The course will be held as hybrid teaching in summer term 2022. This means that it is possible - within the bouindaries of the of the applicable Corona regulations - to attend the lecture live in lecture hall L1|01 K328. In addition, participation will be possible via Zoom and video recordings will be published.
On Tuesday, Apr. 12th, 2022 at 12:30 pm, there will be a pre-meeting via Zoom only. The link for this will be posted via Moodle.
The first lecture will be held on Tuesday, Apr. 19th, 2022 at 12:30 pm. More information will follow via Moodle.
The following teaching materials or services will be provided:
- Script (English),
- Lecture notes/video of previous years (English)
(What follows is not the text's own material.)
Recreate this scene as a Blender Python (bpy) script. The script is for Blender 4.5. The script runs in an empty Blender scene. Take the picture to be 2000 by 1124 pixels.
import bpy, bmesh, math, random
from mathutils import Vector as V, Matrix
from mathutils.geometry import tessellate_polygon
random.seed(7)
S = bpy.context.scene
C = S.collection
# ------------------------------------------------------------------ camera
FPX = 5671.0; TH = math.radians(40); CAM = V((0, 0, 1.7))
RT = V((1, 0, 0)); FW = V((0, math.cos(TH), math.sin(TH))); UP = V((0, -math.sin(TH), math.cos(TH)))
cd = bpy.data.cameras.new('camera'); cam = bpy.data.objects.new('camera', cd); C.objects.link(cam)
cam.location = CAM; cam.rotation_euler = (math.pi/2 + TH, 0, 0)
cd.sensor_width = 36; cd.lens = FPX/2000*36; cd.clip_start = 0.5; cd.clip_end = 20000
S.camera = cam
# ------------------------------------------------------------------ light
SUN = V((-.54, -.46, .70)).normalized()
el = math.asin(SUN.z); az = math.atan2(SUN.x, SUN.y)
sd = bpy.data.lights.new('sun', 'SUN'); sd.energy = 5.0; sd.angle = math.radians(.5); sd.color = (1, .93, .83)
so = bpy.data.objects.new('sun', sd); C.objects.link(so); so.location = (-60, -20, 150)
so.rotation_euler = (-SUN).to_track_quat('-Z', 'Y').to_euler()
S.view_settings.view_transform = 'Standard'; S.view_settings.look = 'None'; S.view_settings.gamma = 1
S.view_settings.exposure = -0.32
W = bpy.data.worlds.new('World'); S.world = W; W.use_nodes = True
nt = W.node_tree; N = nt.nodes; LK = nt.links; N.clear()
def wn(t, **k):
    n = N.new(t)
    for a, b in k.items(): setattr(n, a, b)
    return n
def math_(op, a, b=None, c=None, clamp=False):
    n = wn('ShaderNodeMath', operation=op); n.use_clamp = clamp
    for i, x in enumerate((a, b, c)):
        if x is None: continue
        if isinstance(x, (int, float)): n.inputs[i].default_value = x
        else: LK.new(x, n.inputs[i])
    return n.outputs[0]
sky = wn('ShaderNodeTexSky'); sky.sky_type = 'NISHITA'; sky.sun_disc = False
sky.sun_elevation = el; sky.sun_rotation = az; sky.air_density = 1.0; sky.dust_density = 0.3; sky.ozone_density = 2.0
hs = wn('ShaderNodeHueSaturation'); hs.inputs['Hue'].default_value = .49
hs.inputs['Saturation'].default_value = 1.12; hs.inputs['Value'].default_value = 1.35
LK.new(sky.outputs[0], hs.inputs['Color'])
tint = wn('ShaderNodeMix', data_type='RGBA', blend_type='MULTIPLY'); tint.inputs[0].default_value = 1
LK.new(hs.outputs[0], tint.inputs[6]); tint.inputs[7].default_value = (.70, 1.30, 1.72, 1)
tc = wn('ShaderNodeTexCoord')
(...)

- Lecture notes/video of the current semester
- Office hours (online)
Content:
- What are high accuracy/high order Methods?
- Discontinuous Galerkin Methods: approximation with Polynomials
- scalar conservation laws, weak formulation
- numerical fluxes
- temporal discretization
- Systems of equations and higher derivatives
- Poisson equation
- incompressible flows: Stokes and Navier-Stokes
- compressible Euler equations
- Basics on numerical analysis
- Consistency, Stability and Convergence
- Simulation of flows
- Exercices
- elementary programming in C#
- implementation of DG-Schemes using the BoSSS toolbox (see also https://github.com/FDYdarmstadt/BoSSS)
Literature:
* J. S. Hesthaven, T. Warburton: Nodal Discontinuous Galerkin Methods: Algorithms, Analysis, and Applications; Springer, 2008.
* D. A. Di Pietro, A. Ern: Mathematical Aspects of Discontinuous Galerkin Methods, Springer, 2011.
* R. Hartmann: Numerical Analysis of Higher Order Discontinuous Galerkin Finite Element Methods; lecture notes, http://ganymed.iwr.uni-heidelberg.de/~hartmann/publications/2008/Har08b.pdf .
* R. Hartmann: Discontinuous Galerkin methods for compressible flows: higher order accuracy, error estimation and adaptivity; lecture notes http://ganymed.iwr.uni-heidelberg.de/~hartmann/publications/2005/Har05b.pdf .
* B. Cockburn, On Discontinuous Galerkin methods for convection-dominated problems; lecture notes, http://www.math.umn.edu/~bcockbur//LectureNotes.html.
Prequisites:
* Basic knowledge in parial differential equations and numerics.
* For Exercises: basic programming knowledge in some object-oriented language is helpful (e.g. C#, Java, Python, C++)
Expected Attendants:
10
Further Grading Information:
- The date can still be changed in consultation with the students (will be fixed in the preliminary discussion ).
- Approx. 30% of the time is spent on practical exercises on the PC
- Exercise materials & script provided by Moodle
- Lecture and exercises held by Dr. Florian Kummer and Jakob Sebastian, MSc.
Official Course Description:
This course deals with the application of high accuracy discontinuous Galerkin methods (methods with high order of convergence) to computational fluid dynamics. There is a stepwise approach here: the method is first derived, or developed, in 1D and for scalar advection. This is extended over the course of the semester to the treatment of incompressible Navier-Stokes equations.